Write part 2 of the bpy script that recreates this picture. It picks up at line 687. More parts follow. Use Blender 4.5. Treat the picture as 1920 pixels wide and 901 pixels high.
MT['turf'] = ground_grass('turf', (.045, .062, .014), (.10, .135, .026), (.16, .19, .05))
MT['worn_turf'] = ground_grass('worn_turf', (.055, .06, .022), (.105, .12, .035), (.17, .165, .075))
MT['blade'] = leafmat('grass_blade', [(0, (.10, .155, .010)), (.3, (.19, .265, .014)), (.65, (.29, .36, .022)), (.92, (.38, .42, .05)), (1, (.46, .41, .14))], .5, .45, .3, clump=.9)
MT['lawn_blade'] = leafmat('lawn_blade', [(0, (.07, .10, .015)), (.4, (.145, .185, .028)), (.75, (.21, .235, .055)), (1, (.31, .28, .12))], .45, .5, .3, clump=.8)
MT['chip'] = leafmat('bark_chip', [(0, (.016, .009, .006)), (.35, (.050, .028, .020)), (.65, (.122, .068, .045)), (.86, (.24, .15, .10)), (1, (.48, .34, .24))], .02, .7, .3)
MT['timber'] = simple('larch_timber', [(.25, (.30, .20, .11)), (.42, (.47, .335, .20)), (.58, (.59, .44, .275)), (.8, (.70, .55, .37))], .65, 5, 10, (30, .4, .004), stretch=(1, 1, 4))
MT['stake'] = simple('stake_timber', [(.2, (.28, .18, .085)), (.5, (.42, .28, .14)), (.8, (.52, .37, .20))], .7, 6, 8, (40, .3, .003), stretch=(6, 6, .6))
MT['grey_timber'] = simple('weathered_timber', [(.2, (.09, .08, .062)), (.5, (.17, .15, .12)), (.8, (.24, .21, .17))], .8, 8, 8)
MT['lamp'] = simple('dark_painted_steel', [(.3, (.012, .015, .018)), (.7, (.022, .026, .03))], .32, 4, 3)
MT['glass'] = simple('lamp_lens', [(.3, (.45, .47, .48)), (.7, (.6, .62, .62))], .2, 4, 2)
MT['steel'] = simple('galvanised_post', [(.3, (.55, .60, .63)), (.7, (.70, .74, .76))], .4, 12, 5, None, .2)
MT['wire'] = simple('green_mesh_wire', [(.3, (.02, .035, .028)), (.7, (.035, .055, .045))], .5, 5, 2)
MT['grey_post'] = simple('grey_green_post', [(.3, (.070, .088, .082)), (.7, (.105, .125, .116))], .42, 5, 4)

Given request
Write the material out exactly, with nothing left out.

Response to the exercise
Write part 2 of the bpy script that recreates this picture. It picks up at line 687. More parts follow. Use Blender 4.5. Treat the picture as 1920 pixels wide and 901 pixels high.
MT['turf'] = ground_grass('turf', (.045, .062, .014), (.10, .135, .026), (.16, .19, .05))
MT['worn_turf'] = ground_grass('worn_turf', (.055, .06, .022), (.105, .12, .035), (.17, .165, .075))
MT['blade'] = leafmat('grass_blade', [(0, (.10, .155, .010)), (.3, (.19, .265, .014)), (.65, (.29, .36, .022)), (.92, (.38, .42, .05)), (1, (.46, .41, .14))], .5, .45, .3, clump=.9)
MT['lawn_blade'] = leafmat('lawn_blade', [(0, (.07, .10, .015)), (.4, (.145, .185, .028)), (.75, (.21, .235, .055)), (1, (.31, .28, .12))], .45, .5, .3, clump=.8)
MT['chip'] = leafmat('bark_chip', [(0, (.016, .009, .006)), (.35, (.050, .028, .020)), (.65, (.122, .068, .045)), (.86, (.24, .15, .10)), (1, (.48, .34, .24))], .02, .7, .3)
MT['timber'] = simple('larch_timber', [(.25, (.30, .20, .11)), (.42, (.47, .335, .20)), (.58, (.59, .44, .275)), (.8, (.70, .55, .37))], .65, 5, 10, (30, .4, .004), stretch=(1, 1, 4))
MT['stake'] = simple('stake_timber', [(.2, (.28, .18, .085)), (.5, (.42, .28, .14)), (.8, (.52, .37, .20))], .7, 6, 8, (40, .3, .003), stretch=(6, 6, .6))
MT['grey_timber'] = simple('weathered_timber', [(.2, (.09, .08, .062)), (.5, (.17, .15, .12)), (.8, (.24, .21, .17))], .8, 8, 8)
MT['lamp'] = simple('dark_painted_steel', [(.3, (.012, .015, .018)), (.7, (.022, .026, .03))], .32, 4, 3)
MT['glass'] = simple('lamp_lens', [(.3, (.45, .47, .48)), (.7, (.6, .62, .62))], .2, 4, 2)
MT['steel'] = simple('galvanised_post', [(.3, (.55, .60, .63)), (.7, (.70, .74, .76))], .4, 12, 5, None, .2)
MT['wire'] = simple('green_mesh_wire', [(.3, (.02, .035, .028)), (.7, (.035, .055, .045))], .5, 5, 2)
MT['grey_post'] = simple('grey_green_post', [(.3, (.070, .088, .082)), (.7, (.105, .125, .116))], .42, 5, 4)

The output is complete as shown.